Final Cut Pro: Creating Multiclip Sequences

Creating multiclip sequences is one of the biggest challenges for new video editors. However, Final Cut Pro makes working with multiclip sequences fairly easy. The secret to creating good multiclip sequences begins with the shooting of the project. When you learn how to correctly shooting a multiclip sequence, importing it and working with it in Final Cut Pro is easy. Therefore, this how-to guide will walk you through the process of creating a multiclip sequence.

What You Will Need

  • Multiple DV camcorders or cameras
  • Computer with Final Cut Pro installed

Step 1: Shoot an Event with Multiple Cameras and Record Sync Information

To create a multiclip sequence, you'll have to perform a multi-camera shoot. This will require the use of multiple cameras recording the same subject or event from varying angles and distances. The tapes recorded in these types of events are referred to as isolated reels because the angle for each camera is recorded separately. If you don't have a professional timecode generator, you can jam sync the time code generator of each camera at the beginning of the shoot. You can do this by recording a few seconds of video with the lens cap on, and then adding a few seconds of video after the end of each shot. Doing this will make it easier to synchronize clips within Final Cut Pro.

Step 2: Log and Capture Multi-Camera Footage

In Final Cut Pro, you will use the Log and Capture screen to capture clips from each tape individually. Alternatively, you could use the Capture Now option to capture the entire length of each tape.

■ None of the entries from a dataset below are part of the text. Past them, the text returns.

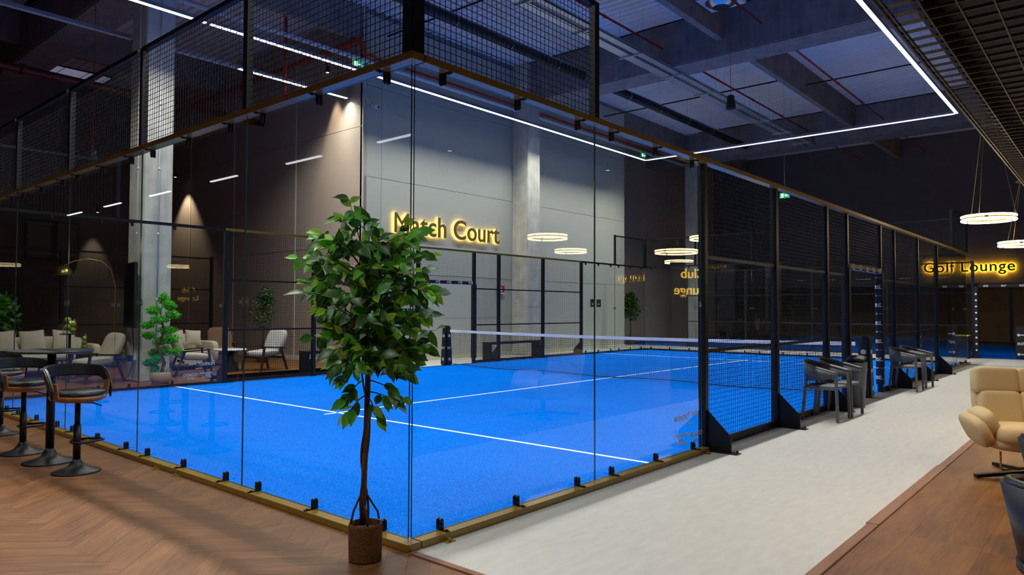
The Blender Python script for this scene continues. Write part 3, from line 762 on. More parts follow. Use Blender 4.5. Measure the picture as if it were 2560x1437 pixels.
for k, (a, b) in enumerate(((xs, 3.60), (3.68, 8.2), (8.2, 12.3), (12.3, 16.4), (16.4, xe))):
    led_bar((a, ye), (b, ye), 'bright white linear light over the rear touchline, %s from the column end' % ordn[k], tilt=-TL)
for k, (a, b) in enumerate(((xs, 4.5), (4.5, 8.5), (8.5, 12.5), (12.5, 16.4), (16.4, xe))):
    led_bar((a, ys), (b, ys), 'bright white linear light over the aisle touchline, %s from the bar end' % ordn[k], tilt=TL)
for k, (a, b) in enumerate(((ys+.05, 5.1), (5.1, ye-.05))):
    led_bar((xe, a), (xe, b), 'bright white linear light over the far end of the court, %s half' % ('aisle' if k == 0 else 'rear'), tilt=-TL)
    led_bar((xs, a), (xs, b), 'bright white linear light over the near end of the court, %s half' % ('aisle' if k == 0 else 'rear'), tilt=TL*.3)
led_bar((5.35, 12.17), (8.4, 12.17), 'bright white linear light in front of the beige wall')
led_bar((-.6, 12.17), (2.96, 12.17), 'unlit pale linear light crossing the dark roof at upper left', False)
led_bar((3.5, 12.17), (5.35, 12.17), 'unlit pale linear light right of the concrete column', False)
# ================================================================== ROOF SERVICES
def pipe(name, mat, label, cat, pts, r, couplings=(), group=None):
    rt_ = tag(MB().tube(pts, r, 10).build(name, mat, smooth=True), label, cat, group)
    for p, d in couplings:
        d = Vector(d)*.05; p = Vector(p); adopt(MB().cyl(p-d, p+d, r*1.35, n=10).build('coupling', mat, smooth=True), rt_)
    return rt_
PG = 'sprinkler pipes under the roof'
for y, z, nm in ((6.2, 8.6, 'left of the concrete joist'), (3.45, 8.6, 'right of the concrete joist')):
    for i, (a, b) in enumerate(((3.7, 14.45), (15.5, 26.25), (27.35, 38))):
        pipe('sprinkler_pipe', 'red_paint', 'thin red sprinkler pipe %s in the %s roof bay' % (nm, ('near', 'middle', 'far')[i]), 'pipe', [(a, y, z), (b, y, z)], .028, [((a+2.5+k*2.7, y, z), (1, 0, 0)) for k in range(3)], PG)
pipe('sprinkler_main', 'red_paint', 'red pipe running above the white conduit on the grey wall', 'pipe', [(8.7, 11.36, 7.95), (26.2, 11.36, 7.95)], .035, group=PG)
pipe('sprinkler_main', 'orange_red_paint', 'thick orange red pipe climbing along the beige wall with an elbow', 'pipe',
     [(8.25, 23.8, 8.35), (8.25, 11.7, 8.35), (8.25, 11.45, 8.33), (8.27, 11.36, 8.25), (8.30, 11.36, 8.05), (8.36, 11.36, 7.97), (8.5, 11.36, 7.95), (8.7, 11.36, 7.95)], .07,
     [((8.25, 13.0, 8.35), (0, 1, 0)), ((8.25, 12.2, 8.35), (0, 1, 0))], PG)
pipe('sprinkler_main', 'red_paint_shaded', 'thick red pipe with shade in its paint, low across the roof at upper left', 'pipe', [(-4, 16, 7.02), (8.2, 16, 6.93)], .10, [((2.1, 16, 6.98), (1, 0, 0))], PG)
pipe('riser_pipe', 'orange_red_paint', 'short vertical red drop pipe above the exit sign', 'pipe', [(7.2, 13.2, 6.9), (7.2, 13.2, 9.32)], .04, group=PG)
pipe('conduit_pipe', 'white_plastic', 'pale conduit running the length of the grey wall', 'pipe', [(3.5, 11.4, 7.82), (26.2, 11.4, 7.82)], .055)
for i, (a, b) in enumerate(((3.9, 14.2), (15.7, 26.0))):
    d = pipe('air_duct', 'duct_black', 'black round air duct hung in the %s roof bay' % ('near', 'middle')[i], 'duct', [(a, 8.65, 8.3), (b, 8.65, 8.3)], .13, group='black air ducts')
    for k in range(5):
        x = a+1+k*2.0
        adopt(MB().tube([(x, 8.65+.135*math.cos(t), 8.3+.135*math.sin(t)) for t in [j*2*PI/12 for j in range(12)]], .012, 5, True).build('strap', 'steel'), d)
        adopt(MB().cyl((x, 8.65, 8.43), (x, 8.65, 9.25), .004, n=5).build('hanger', 'steel'), d)
    adopt(MB().cyl((a, 8.95, 8.62), (b, 8.95, 8.62), .03, n=8).build('branch_pipe', 'zinc'), d)
tr = thing('cable_tray', 'zinc twin cable tray hung along the roof above the net', 'cable tray', (15, 6.22, 8.0))
for y0, y1 in ((-.28, -.08), (.02, .30)):
    m = MB().box(-11.3, 11.3, y0, y1, 0, .012).box(-11.3, 11.3, y0, y0+.008, 0, .07).box(-11.3, 11.3, y1-.008, y1, 0, .07); m.build('tray', 'zinc', tr)
for k in range(11):
    x = -10.6+k*2.12
    MB().bar((x, -.34, -.02), (x, .36, -.02), .05, .035).build('support', 'zinc', tr)
    for y in (-.33, .35): MB().cyl((x, y, -.02), (x, y, 1.25 if not (-.6 < x-.0 < .5) else .04), .004, n=5).build('hanger', 'steel', tr)
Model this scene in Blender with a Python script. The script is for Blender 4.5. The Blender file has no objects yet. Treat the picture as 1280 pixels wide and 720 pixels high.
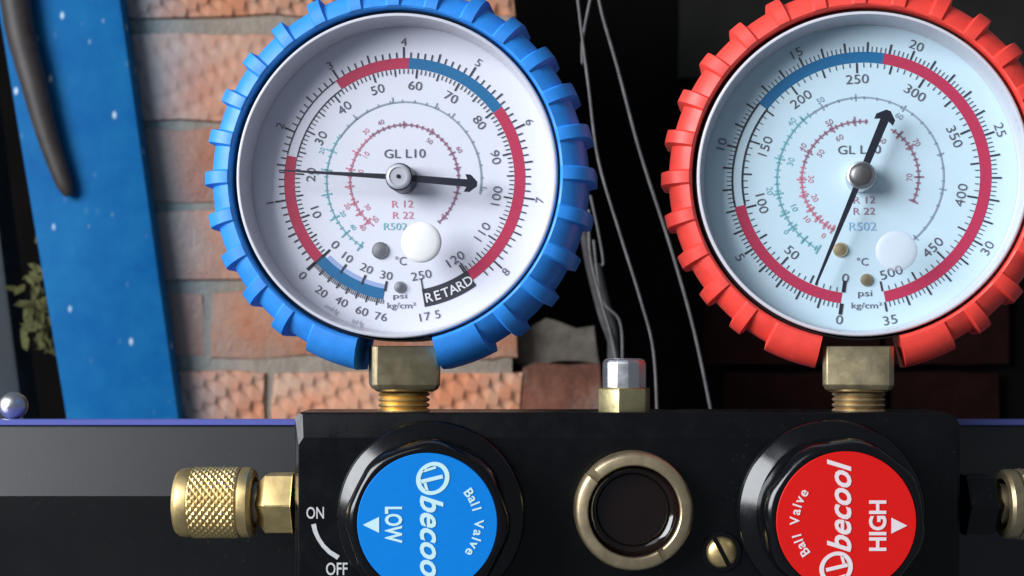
import bpy, bmesh, math, random
from mathutils import Vector, Matrix
random.seed(7)
R = math.radians
sc = bpy.context.scene
COL = sc.collection

# ------------------------------------------------------------------ camera, light, exposure
S = 0.000167            # metres for one picture pixel at the gauge plane (dial about 5 cm across its scale)
D = 1800.0              # camera distance in the same unit (30 cm)
PX, PY = 640.0, 430.0   # foot of the camera axis

def W(px, py, Y=0.0):
    """world point (metres) at depth Y (units of S behind the manifold's front face) seen at picture point px, py"""
    k = (D + Y) / D
    return Vector(((px - PX) * k * S, Y * S, (PY - py) * k * S))

cam_d = bpy.data.cameras.new('camera')
cam = bpy.data.objects.new('camera', cam_d); COL.objects.link(cam)
cam.location = (0, -D * S, 0); cam.rotation_euler = (R(90), 0, 0)
cam_d.sensor_width = 36; cam_d.lens = 36 * D / 1280
cam_d.shift_y = 70 / 1280
cam_d.clip_start = 0.01; cam_d.clip_end = 50
cam_d.dof.use_dof = True; cam_d.dof.focus_distance = (D - 20) * S; cam_d.dof.aperture_fstop = 52
sc.camera = cam

world = bpy.data.worlds.new('World'); sc.world = world; world.use_nodes = True
bg = world.node_tree.nodes['Background']
bg.inputs['Color'].default_value = (0.72, 0.84, 1.0, 1); bg.inputs['Strength'].default_value = 0.155

def area(name, loc, target, size, size_y, power, colour):
    d = bpy.data.lights.new(name, 'AREA'); d.shape = 'RECTANGLE'; d.size = size; d.size_y = size_y
    d.energy = power; d.color = colour
    o = bpy.data.objects.new(name, d); COL.objects.link(o)
    o.location = loc
    o.rotation_euler = (Vector(target) - Vector(loc)).to_track_quat('-Z', 'Y').to_euler()
    return o
# the open doorway beside the bench: one broad, soft, cool source
area('doorway_light', (-1.72, -1.02, 0.66), (0.0, 0.15, 0.0), 1.40, 1.3, 82, (0.93, 0.96, 1.0))
# weaker fill lamp, added for the case's sheen and to lift dial shadows
area('room_light', (-0.72, -1.34, 1.12), (0.0, 0.0, 0.0), 0.7, 0.6, 3.2, (0.88, 0.94, 1.0))

vs = sc.view_settings
vs.view_transform = 'Standard'; vs.look = 'None'; vs.gamma = 1; vs.exposure = 0.0
vs.use_curve_mapping = False
sc.cycles.max_bounces = 8; sc.cycles.transparent_max_bounces = 12
sc.cycles.use_denoising = True

# ------------------------------------------------------------------ materials
def nd(nt, t, **kw):
    n = nt.nodes.new(t)
    for k, v in kw.items():
        if k in n.inputs: n.inputs[k].default_value = v
        else: setattr(n, k, v)
    return n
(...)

Step 3: Create Multiclips and Assign a Clip from Each Camera to a Different Angle

In the browser window, you'll need to select clips or bins of clips that you want to put together into a multiclip. Then, create the multiclips using Final Cut Pro's Make Multiclip or Make Multiclip Sequence commands. The Make Multiclip option creates one multiclip at a time and synchronizes the angles and the clips by In point, Out point or timecode. The Make Multiple Sequence option allows you to create many multiclips at once and creates each as a new sequence in chronological order. This command uses timecode to synchronize angles and clips.

Step 4: Edit Multiclips into a Sequence

With Final Cut Pro, you can cut and switch between video and audio clips at the same time or separately. For instance, you might want to use the audio from angle 1 and switch the video between angles 1 and 2. Once you edit a multiclip in your sequence, you can view all the angles at the same time in your viewer or by using the Multiclip Playback option.

Step 5: Collapse Multiclips to the Active Angle

Once you're done editing, you can then collapse multiclips in your timeline to the active angle. Once you do this, you can work with the collapsed multiclipas as if they were regular clips. This feature is very useful if you intend to transfer your project to an affects artist or audio engineer that only needs the active angles you chose during your editing. Collapsing a multiclip is not a permanent action, and if you need to make changes later, you can still expand the multiclip and have access to all of the angles.

Step 6: Output the Multiclip Sequence

You cannot put your Finnish multi-clip sequences to tape or even export them to a project interchange format. You will need to choose the correct export option for creating files that are compatible with other editing applications.